Faithfully return all lines, omitting every embedded picture.

--

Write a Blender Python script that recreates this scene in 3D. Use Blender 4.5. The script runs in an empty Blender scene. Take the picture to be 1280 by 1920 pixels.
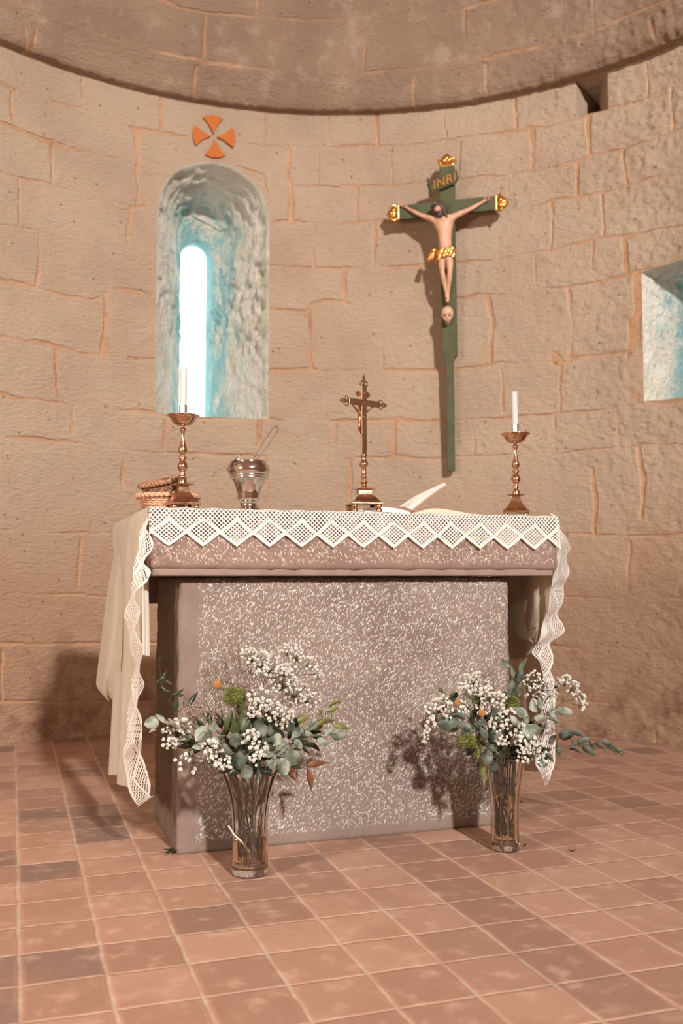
import bpy, bmesh, math, random
import numpy as np
from mathutils import Vector, Matrix
PI = math.pi
sc = bpy.context.scene
COL = sc.collection

# ------------------------------------------------------------ camera, world, lights, exposure
EYE = 0.8245
cam_d = bpy.data.cameras.new('camera'); cam = bpy.data.objects.new('camera', cam_d); COL.objects.link(cam)
cam_d.sensor_fit = 'VERTICAL'; cam_d.sensor_height = 36.0; cam_d.sensor_width = 24.0; cam_d.lens = 33.75
cam.location = (0, 0, EYE); cam.rotation_euler = (PI/2 + 0.0659, 0, -0.3296)
cam_d.clip_start = 0.05
cam_d.dof.use_dof = True; cam_d.dof.focus_distance = 2.78; cam_d.dof.aperture_fstop = 3.2
sc.camera = cam

world = bpy.data.worlds.new('world'); sc.world = world; world.use_nodes = True
bgn = world.node_tree.nodes['Background']
bgn.inputs['Color'].default_value = (1.0, 0.50, 0.27, 1); bgn.inputs['Strength'].default_value = 0.36

def area_light(name, loc, target, size, energy, color, size_y=None):
    d = bpy.data.lights.new(name, 'AREA'); d.energy = energy; d.color = color
    d.shape = 'RECTANGLE' if size_y else 'DISK'; d.size = size
    if size_y: d.size_y = size_y
    o = bpy.data.objects.new(name, d); COL.objects.link(o); o.location = loc
    o.rotation_euler = (Vector(target) - Vector(loc)).to_track_quat('-Z', 'Y').to_euler()
    return o
area_light('nave_window_light', (1.6, -7.5, 5.9), (1.2, 2.9, 0.9), 0.50, 2350, (1.0, 0.97, 0.95))
area_light('side_fill_light', (-1.95, 1.25, 1.75), (1.2, 3.0, 0.8), 0.45, 95, (1.0, 0.88, 0.76))  # unseen lamp added at the left, for the bright linen and second vase shadow

vs = sc.view_settings
vs.view_transform = 'Standard'; vs.look = 'None'; vs.gamma = 1.0; vs.exposure = 0.03
vs.use_curve_mapping = False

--

ANSWER TO THIS EXERCISE —
Write a Blender Python script that recreates this scene in 3D. Use Blender 4.5. The script runs in an empty Blender scene. Take the picture to be 1280 by 1920 pixels.
import bpy, bmesh, math, random
import numpy as np
from mathutils import Vector, Matrix
PI = math.pi
sc = bpy.context.scene
COL = sc.collection

# ------------------------------------------------------------ camera, world, lights, exposure
EYE = 0.8245
cam_d = bpy.data.cameras.new('camera'); cam = bpy.data.objects.new('camera', cam_d); COL.objects.link(cam)
cam_d.sensor_fit = 'VERTICAL'; cam_d.sensor_height = 36.0; cam_d.sensor_width = 24.0; cam_d.lens = 33.75
cam.location = (0, 0, EYE); cam.rotation_euler = (PI/2 + 0.0659, 0, -0.3296)
cam_d.clip_start = 0.05
cam_d.dof.use_dof = True; cam_d.dof.focus_distance = 2.78; cam_d.dof.aperture_fstop = 3.2
sc.camera = cam

world = bpy.data.worlds.new('world'); sc.world = world; world.use_nodes = True
bgn = world.node_tree.nodes['Background']
bgn.inputs['Color'].default_value = (1.0, 0.50, 0.27, 1); bgn.inputs['Strength'].default_value = 0.36

def area_light(name, loc, target, size, energy, color, size_y=None):
    d = bpy.data.lights.new(name, 'AREA'); d.energy = energy; d.color = color
    d.shape = 'RECTANGLE' if size_y else 'DISK'; d.size = size
    if size_y: d.size_y = size_y
    o = bpy.data.objects.new(name, d); COL.objects.link(o); o.location = loc
    o.rotation_euler = (Vector(target) - Vector(loc)).to_track_quat('-Z', 'Y').to_euler()
    return o
area_light('nave_window_light', (1.6, -7.5, 5.9), (1.2, 2.9, 0.9), 0.50, 2350, (1.0, 0.97, 0.95))
area_light('side_fill_light', (-1.95, 1.25, 1.75), (1.2, 3.0, 0.8), 0.45, 95, (1.0, 0.88, 0.76))  # unseen lamp added at the left, for the bright linen and second vase shadow

vs = sc.view_settings
vs.view_transform = 'Standard'; vs.look = 'None'; vs.gamma = 1.0; vs.exposure = 0.03
vs.use_curve_mapping = False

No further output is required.